Tenzing Bishop
June 24, 2017Share using:
TENZING
07/23/2004 - 06/24/2017
I've been struggling trying to figure out what to say about my beloved German Shepherd...feeling pressure and anxiety trying to come up with the right words to say something so monumental, so profound that when you read it, you will truly have a sense of just what Tenzing meant to me...but it doesn't seem possible...
...how do I chronicle over a decade of adventures to the mountains, lakes and ocean or how do I describe the very powerful nonverbal bond that we shared through years of obedience and agility work...but perhaps most difficult of all, how do I explain all the ways he brought laughter into my life...
Tenzing didn't just have a little piece of my heart - he somehow wiggled his way into every corner of it...the sadness I feel when I glance over to his bed and do not see his intelligent, loving eyes looking back at me is so intense - it's hard to breath - I know the raw pain of loss will subside - but the memories and the love I feel for you, Tenzing, will live on forever!

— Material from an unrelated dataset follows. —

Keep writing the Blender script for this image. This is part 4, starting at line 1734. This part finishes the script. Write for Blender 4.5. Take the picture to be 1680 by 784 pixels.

Truest friend I ever had....
Ever willing to be by my side - birding, hiking, swimming or getting an ear noogie
Never allowing a tennis ball to escape - or a piece of cheese
Zany and funny - with an ability to make me laugh every single day!
Intelligent and strong, kind and gentle - but most of all happy-go-lucky
Never will I forget your joyful love and the smiles we shared
Guardian of my heart...you are so missed and will be forever loved.